Wraz z JU-06A, Roland prezentuje czterogłosową, wirtualno-analogową reprodukcję dwóch klasyków syntezatorów Juno 60 i Juno 106 w jednym urządzeniu. JU-06A jest już 14 instrumentem w butikowej serii Rolanda i jest poświęcony dwóm legendom syntezatorów. Dzięki dodaniu "A" w nazwie, Roland nadał wydanemu kilka lat temu JU-06 świetną aktualizację i zmieścił oba Juno pod jedną maską. Ponieważ struktura obu oryginałów jest niemal identyczna, łatwo było przejąć interfejs użytkownika 1:1. Prostocie klasycznej, subtrakcyjnej ścieżki sygnałowej obu Junosów należy zawdzięczać również dużą popularność, bo "muzyczne" efekty można uzyskać przy większości ustawień. Warstwy, pady, dęciaki, basy i wiele innych należą do typowego repertuaru brzmień historycznej serii Juno.
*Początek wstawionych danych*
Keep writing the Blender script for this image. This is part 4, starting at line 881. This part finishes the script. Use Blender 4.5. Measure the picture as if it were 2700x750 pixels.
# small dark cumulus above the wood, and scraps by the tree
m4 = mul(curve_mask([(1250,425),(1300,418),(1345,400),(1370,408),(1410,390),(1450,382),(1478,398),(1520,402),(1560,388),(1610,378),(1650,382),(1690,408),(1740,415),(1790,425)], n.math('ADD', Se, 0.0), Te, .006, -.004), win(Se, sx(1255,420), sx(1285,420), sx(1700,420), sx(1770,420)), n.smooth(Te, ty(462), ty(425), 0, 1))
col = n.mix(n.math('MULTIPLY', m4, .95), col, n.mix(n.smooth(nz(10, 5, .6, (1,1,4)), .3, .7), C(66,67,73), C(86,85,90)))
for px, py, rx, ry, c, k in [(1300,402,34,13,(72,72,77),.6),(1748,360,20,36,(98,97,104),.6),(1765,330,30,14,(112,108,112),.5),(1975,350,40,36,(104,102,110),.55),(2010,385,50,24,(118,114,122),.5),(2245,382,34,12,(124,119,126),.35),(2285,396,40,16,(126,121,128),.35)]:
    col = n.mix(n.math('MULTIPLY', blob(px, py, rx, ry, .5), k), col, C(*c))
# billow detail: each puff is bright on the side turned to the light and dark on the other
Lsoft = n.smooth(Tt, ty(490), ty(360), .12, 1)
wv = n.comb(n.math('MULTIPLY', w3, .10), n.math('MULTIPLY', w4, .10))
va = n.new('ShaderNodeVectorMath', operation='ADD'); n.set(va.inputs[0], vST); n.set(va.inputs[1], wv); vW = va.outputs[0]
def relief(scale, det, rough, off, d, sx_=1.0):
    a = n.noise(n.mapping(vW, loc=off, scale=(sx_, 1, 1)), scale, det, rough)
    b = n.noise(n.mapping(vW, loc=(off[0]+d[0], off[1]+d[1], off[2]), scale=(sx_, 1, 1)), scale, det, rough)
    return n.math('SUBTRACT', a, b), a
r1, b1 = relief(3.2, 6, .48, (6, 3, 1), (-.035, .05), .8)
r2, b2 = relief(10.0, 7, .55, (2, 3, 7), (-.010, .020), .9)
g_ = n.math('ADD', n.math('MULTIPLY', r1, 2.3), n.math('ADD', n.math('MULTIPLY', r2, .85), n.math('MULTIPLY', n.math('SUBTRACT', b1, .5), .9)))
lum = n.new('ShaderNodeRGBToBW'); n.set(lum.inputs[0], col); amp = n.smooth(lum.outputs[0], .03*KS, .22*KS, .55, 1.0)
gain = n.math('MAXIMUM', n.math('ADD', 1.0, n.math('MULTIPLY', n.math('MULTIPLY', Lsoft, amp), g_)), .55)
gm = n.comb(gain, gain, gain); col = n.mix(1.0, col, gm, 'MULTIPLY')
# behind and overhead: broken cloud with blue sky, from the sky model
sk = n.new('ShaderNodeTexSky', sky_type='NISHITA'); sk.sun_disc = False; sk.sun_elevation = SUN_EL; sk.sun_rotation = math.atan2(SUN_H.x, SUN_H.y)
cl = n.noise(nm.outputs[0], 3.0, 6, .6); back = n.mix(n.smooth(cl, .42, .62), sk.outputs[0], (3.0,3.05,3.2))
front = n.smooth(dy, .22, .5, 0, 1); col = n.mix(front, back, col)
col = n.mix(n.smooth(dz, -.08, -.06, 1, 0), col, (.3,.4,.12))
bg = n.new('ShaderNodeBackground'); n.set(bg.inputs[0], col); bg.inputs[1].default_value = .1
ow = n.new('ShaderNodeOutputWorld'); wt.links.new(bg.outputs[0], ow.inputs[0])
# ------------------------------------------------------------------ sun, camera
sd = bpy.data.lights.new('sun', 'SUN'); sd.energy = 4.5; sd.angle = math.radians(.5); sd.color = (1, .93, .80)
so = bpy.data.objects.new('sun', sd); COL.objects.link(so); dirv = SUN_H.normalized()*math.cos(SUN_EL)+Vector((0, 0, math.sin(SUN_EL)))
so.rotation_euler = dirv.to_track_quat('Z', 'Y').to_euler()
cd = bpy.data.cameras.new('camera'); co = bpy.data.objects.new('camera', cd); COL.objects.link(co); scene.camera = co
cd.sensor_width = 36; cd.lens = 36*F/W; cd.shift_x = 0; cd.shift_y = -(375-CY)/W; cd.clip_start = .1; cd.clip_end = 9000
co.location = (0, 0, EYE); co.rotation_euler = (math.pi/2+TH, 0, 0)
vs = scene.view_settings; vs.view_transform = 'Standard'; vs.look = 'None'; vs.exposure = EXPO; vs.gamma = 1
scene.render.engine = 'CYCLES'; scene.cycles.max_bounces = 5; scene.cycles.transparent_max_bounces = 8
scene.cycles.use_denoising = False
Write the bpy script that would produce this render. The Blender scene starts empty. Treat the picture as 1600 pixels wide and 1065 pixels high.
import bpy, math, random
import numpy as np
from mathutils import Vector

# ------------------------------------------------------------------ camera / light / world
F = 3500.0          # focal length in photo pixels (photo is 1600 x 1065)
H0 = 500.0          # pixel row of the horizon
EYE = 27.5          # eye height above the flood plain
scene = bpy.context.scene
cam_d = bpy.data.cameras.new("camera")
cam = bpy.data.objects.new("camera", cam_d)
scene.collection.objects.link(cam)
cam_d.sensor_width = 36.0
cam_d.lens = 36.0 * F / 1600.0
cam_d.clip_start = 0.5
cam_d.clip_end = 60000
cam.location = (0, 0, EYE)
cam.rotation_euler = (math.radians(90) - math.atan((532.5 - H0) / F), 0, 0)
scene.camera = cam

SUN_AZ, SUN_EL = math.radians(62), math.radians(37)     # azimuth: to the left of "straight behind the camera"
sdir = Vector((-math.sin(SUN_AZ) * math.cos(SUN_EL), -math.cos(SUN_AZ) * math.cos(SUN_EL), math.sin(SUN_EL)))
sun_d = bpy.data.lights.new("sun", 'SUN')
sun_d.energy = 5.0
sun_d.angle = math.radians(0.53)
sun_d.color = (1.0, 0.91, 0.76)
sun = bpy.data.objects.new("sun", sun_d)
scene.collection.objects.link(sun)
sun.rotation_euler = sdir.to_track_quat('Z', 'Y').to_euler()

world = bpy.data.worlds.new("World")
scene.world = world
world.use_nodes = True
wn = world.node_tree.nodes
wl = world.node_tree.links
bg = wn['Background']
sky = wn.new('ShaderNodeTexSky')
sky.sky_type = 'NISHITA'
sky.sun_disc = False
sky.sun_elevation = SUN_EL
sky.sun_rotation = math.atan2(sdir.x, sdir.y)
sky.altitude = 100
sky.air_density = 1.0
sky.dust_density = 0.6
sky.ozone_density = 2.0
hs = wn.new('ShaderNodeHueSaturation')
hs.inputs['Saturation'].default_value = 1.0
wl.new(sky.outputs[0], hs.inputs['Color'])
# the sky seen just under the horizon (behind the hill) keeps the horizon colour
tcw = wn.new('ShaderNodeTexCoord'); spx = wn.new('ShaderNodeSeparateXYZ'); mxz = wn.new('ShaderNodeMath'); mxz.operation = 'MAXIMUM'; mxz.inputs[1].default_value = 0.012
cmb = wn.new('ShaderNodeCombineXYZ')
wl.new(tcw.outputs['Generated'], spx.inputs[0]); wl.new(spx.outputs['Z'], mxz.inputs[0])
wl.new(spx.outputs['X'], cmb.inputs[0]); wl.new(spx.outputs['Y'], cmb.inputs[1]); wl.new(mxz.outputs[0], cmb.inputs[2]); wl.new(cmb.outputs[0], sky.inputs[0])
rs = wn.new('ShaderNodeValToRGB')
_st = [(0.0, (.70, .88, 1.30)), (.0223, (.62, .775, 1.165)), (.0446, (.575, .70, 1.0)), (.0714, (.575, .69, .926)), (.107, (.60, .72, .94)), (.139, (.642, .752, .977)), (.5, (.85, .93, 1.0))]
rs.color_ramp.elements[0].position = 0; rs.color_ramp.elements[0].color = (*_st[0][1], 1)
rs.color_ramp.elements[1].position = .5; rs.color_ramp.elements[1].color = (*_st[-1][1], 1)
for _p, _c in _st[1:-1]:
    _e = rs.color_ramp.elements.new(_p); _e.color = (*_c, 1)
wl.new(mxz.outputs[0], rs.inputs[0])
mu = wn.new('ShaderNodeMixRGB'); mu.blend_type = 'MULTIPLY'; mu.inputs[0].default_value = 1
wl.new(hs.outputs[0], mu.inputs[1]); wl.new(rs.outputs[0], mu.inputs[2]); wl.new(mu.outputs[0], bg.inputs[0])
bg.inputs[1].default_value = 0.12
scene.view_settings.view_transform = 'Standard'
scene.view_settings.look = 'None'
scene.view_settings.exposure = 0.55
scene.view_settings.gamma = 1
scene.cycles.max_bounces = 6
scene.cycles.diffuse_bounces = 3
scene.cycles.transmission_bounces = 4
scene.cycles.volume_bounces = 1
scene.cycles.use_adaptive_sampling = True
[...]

Oczywiście nie zrezygnowano z popularnego efektu chorus, który ma decydujący udział w ogólnym brzmieniu. Zupełnie nowym dodatkiem jest efekt delay.
Przełącznik toggle switch określa, który Juno jest aktualnie używany. Każdy instrument ma 64 miejsca w pamięci. Tryb akordu i sekwencer mają po 16 miejsc w pamięci i mogą być używane zarówno dla syntezatorów jak i arpeggiatora.
Ponieważ oba oryginały są wyposażone w DCO (Digital Controlled Oscillator) i mają taką samą funkcjonalność, drobne różnice można znaleźć w kontroli generatora tonów, kształtowaniu przebiegów i wygładzaniu parametrów wysokości dźwięku. Są też niewielkie, ale słyszalne różnice między filtrami. Najbardziej rzucającą się w oczy różnicą jest chyba arpeggiator zawarty w Juno-60, którego 106 nie posiadał.